Christmas traditions

One thing I love is discovering other people’s family traditions.  In life it’s so often the little details that make the biggest difference and it’s those quirky components of a celebration or a year that really warm my heart.  Because of this I adore hearing about how other families ‘do’ Christmas Day.  I’m sure there’s no one family on the planet that do every single detail the same and I find that so exciting! Last Monday Tom and I went to Brockenhurst in the New Forest to pick up our tree and decorate the house.  I have some photos I wanted to share of the day but I also thought it was a fun opportunity to tell you about our family traditions for Christmas Day.  Although Tom and I no longer live at home I still haven’t spent a Christmas away from my parents’ house and for me it’s utterly my favourite time of the year, and my favourite place to be.  Because my brother works away in Leeds (though soon moving to Norwich), I live about an hour away and even my Dad works in Dublin during the week it’s really the only time when we get to spend an extended period of time together and every year I count down the days until I can completely immerse myself in family time, and all of the details that make it so special to me.

Tom and I decorated the house last week and I’ve already wrapped lots of presents! I must admit it’s looking absolutely lovely – I can’t wait to get home from work every evening so I can sit and enjoy the lights and the smell of the tree.

Christmas presents

Christmas reindeer

Christmas presents

Christmas tree

Christmas decoration

Tom and I will both be heading to my parents’ on the evening of the 23rd.  There, our family Christmas traditions begin on Christmas Eve.  We almost always go out for dinner together and often we make a trip to the cinema too (though less often in recent years).  I remember being much younger and sitting in the darkness of the cinema, full to the brim with excitement about the impending festivities and eager to get home for one last peek at the presents under the tree before it would be time to see what was concealed under the wrapping paper the following morning.  On returning home my Mum always suggests opening a present and everyone is always reluctant, eager not to forego even a tiny bit of the joy of the next day.  The evening of Christmas Eve might end with a board game or another Christmas film, and will certainly involve cosy pajamas and slippers, the fire roaring away and a warm drink or two.  Of course when my brother and I were younger there were even more facets of the Christmas Eve routine – a carrot left out for Rudolph and a mince pie and a drink for Father Christmas.  Oh the indescribable glee of the next morning finding a plate of crumbs and a half eaten carrot!
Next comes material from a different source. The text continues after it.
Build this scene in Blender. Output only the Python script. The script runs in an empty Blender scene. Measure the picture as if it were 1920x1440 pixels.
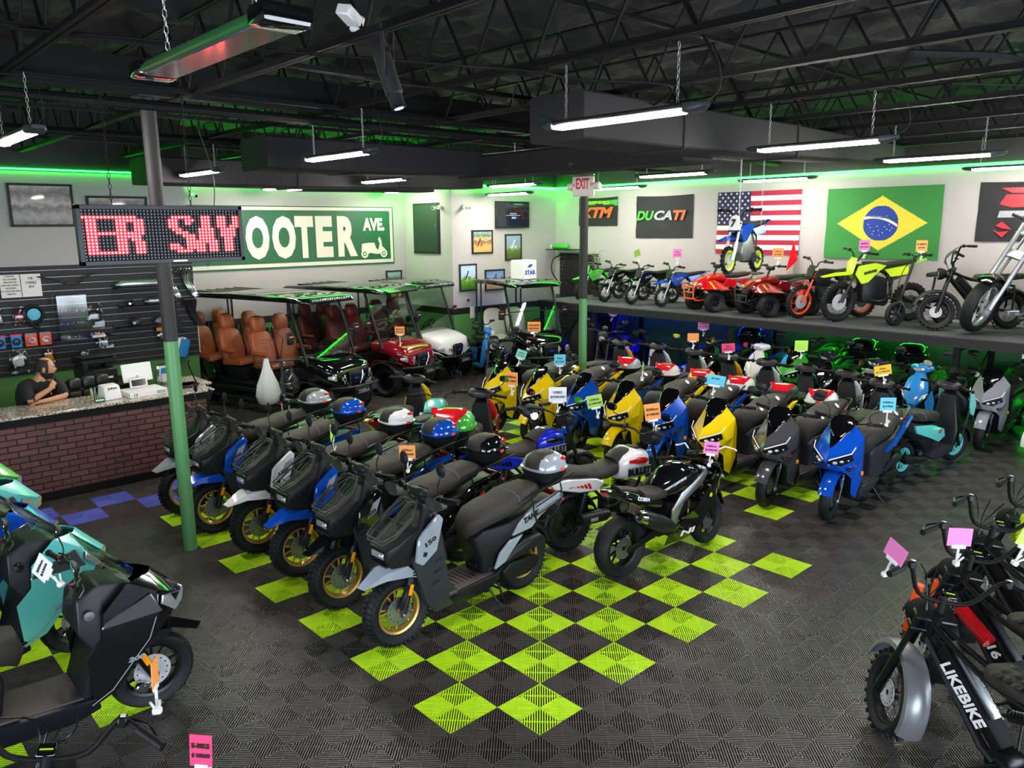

There would even sometimes be snowy footprints on the stairs that if one had dabbed a finger in might have tasted peculiarly of flour…

On Christmas morning the first person to wake usually wakes up the rest of the family and we gather downstairs in pajamas and dressing gowns for warm croissants and Bucks Fizz.  After we’ve devoured breakfast we open smaller presents from stockings and the like.  We used to open all of our presents in the morning but these days we open a few as we go along to eke out the excitement and pleasure throughout the day.  As soon as we’ve opened the first set of presents some of us will disappear off to get washed and dressed and others will get started on cooking Christmas lunch.  The smell of the turkey will waft through the house as upstairs any new bath/shower products are given their first try and clothes that have been laid out for Christmas Day outfits are pulled on.  More Bucks Fizz is poured, Christmas songs are on the stereo, tins are chocolates are cracked open and the day is in full swing.  At this stage Bodhi will be tearing around (literally) – ripping wrapping paper to pieces, wearing his Santa hat and enjoying any new toys he might have been lucky enough to receive!

The rest of the day will pass in much the same vein – gathering to open presents, top-ups of drinks, mass consumption of any chocolate based stocking fillers, Christmas music and the house filled with the smells of the lunch we spend the whole year waiting for.  It never disappoints – piles of crispy potatoes, Yorkshire puddings, turkey, pigs in blankets and bucketloads of gravy.  We eat until we can’t eat anymore, and then we eat dessert.  There will be candles burning, Christmas carols and the buzz of excited conversation – talk of our favourite presents and which board games and Christmas films will fill the afternoon.  And they will – Frustration, card games, Balderdash, Scrabble, Wii Bowling… with prizes for the winners! We’ll while away the afternoon with Christmas specials on TV (already pre-circled in the Radio Times) before a bracing walk along the beach at dusk to burn off all those naughty potatoes and chocolates (well, maybe not all of them).

Even reliving the day makes me feel full of anticipation and eager for the next two weeks to rush by! It also makes me thankful for how lucky I am to be spending Christmas in a warm home with a loving family and I’ve made a donation to Shelter to help those that aren’t fortunate enough to have those things we take for granted.

Now I’ve told you my Christmas day, tell me about yours! What are the traditions you and your family uphold every year? What’s the little detail you most look forward to?